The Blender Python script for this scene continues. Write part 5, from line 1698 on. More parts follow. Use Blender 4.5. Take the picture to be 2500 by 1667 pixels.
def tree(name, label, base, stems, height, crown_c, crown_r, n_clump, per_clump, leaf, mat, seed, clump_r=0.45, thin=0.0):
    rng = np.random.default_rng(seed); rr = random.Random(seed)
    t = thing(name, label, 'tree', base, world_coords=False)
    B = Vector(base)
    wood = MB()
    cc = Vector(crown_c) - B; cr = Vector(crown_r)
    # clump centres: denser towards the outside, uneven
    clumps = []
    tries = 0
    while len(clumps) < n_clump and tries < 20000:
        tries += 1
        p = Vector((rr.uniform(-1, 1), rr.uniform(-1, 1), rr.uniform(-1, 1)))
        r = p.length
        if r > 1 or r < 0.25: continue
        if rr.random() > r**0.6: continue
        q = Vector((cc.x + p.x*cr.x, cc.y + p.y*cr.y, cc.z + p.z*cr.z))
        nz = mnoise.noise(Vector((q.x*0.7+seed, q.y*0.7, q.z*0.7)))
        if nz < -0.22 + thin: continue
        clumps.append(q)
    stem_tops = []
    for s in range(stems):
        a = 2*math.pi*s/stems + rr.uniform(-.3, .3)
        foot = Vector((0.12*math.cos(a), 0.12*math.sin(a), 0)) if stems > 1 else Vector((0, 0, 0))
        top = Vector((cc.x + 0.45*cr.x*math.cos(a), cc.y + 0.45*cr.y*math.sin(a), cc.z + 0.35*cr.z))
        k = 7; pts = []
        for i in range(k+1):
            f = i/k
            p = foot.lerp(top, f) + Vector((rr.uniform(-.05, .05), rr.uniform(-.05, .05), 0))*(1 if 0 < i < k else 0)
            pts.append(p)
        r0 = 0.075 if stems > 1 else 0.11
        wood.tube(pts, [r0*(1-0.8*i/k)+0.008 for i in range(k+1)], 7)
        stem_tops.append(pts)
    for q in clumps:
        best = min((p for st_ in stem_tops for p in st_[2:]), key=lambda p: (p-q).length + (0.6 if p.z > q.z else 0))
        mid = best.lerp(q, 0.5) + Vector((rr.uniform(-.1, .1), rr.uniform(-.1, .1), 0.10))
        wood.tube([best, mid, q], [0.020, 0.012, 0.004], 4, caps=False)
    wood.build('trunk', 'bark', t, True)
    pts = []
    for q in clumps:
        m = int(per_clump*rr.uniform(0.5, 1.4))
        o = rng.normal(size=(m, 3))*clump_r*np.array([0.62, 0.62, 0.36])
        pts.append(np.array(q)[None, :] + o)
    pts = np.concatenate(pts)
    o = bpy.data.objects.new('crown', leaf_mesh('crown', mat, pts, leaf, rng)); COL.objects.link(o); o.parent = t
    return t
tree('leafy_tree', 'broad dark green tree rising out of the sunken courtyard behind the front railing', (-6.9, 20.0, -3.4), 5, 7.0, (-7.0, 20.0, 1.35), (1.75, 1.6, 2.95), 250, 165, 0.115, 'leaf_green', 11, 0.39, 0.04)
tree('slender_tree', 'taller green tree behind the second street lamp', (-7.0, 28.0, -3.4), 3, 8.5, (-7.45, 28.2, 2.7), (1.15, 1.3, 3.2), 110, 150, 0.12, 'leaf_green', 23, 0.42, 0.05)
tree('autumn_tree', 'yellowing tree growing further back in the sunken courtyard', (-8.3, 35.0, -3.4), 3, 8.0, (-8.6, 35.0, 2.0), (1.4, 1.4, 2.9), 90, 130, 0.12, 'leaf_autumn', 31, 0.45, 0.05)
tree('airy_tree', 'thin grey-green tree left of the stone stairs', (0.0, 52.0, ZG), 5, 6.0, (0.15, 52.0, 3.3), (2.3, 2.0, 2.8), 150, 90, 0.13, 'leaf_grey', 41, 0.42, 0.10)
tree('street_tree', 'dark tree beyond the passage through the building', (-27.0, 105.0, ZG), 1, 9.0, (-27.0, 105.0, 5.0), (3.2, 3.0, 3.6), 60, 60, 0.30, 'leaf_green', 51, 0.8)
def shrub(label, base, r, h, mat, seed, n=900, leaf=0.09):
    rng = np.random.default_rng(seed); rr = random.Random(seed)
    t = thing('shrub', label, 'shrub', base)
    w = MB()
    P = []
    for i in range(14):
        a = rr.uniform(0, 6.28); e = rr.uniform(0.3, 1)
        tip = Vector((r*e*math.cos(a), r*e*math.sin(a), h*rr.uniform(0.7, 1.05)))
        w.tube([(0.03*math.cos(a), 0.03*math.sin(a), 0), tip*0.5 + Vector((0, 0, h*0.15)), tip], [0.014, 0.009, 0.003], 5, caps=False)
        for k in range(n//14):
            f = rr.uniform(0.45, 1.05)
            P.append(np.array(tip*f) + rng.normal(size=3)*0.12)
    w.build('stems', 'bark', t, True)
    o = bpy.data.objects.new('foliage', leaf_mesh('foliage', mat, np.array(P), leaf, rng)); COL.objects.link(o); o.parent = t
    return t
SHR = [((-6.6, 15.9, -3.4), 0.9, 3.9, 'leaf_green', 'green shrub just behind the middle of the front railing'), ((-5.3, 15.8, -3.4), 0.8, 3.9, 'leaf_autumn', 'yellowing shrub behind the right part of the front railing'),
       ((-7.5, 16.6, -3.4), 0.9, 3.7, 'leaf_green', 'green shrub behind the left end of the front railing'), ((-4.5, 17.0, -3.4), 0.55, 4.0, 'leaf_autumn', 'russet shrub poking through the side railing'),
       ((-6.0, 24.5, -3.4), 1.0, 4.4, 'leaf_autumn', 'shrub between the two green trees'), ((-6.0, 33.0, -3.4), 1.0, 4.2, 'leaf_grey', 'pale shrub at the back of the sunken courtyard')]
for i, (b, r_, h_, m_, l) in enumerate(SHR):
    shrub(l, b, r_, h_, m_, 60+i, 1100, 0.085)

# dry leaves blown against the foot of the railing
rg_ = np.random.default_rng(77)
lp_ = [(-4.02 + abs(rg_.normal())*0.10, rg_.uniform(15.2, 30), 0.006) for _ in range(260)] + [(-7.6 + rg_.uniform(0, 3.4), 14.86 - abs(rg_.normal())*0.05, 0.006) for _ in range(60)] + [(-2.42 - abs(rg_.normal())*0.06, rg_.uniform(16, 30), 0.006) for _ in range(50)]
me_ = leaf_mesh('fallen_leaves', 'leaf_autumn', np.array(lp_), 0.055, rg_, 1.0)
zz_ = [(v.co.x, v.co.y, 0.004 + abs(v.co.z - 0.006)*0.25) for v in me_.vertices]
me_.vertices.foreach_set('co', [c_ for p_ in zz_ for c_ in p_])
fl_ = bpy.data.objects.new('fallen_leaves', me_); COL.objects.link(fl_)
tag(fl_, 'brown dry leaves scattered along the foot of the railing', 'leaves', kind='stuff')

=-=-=

**Exercise prompt:** Extract, from the material above, each line holding the word "part".

**Output for this task:**
The Blender Python script for this scene continues. Write part 5, from line 1698 on. More parts follow. Use Blender 4.5. Take the picture to be 2500 by 1667 pixels.
SHR = [((-6.6, 15.9, -3.4), 0.9, 3.9, 'leaf_green', 'green shrub just behind the middle of the front railing'), ((-5.3, 15.8, -3.4), 0.8, 3.9, 'leaf_autumn', 'yellowing shrub behind the right part of the front railing'),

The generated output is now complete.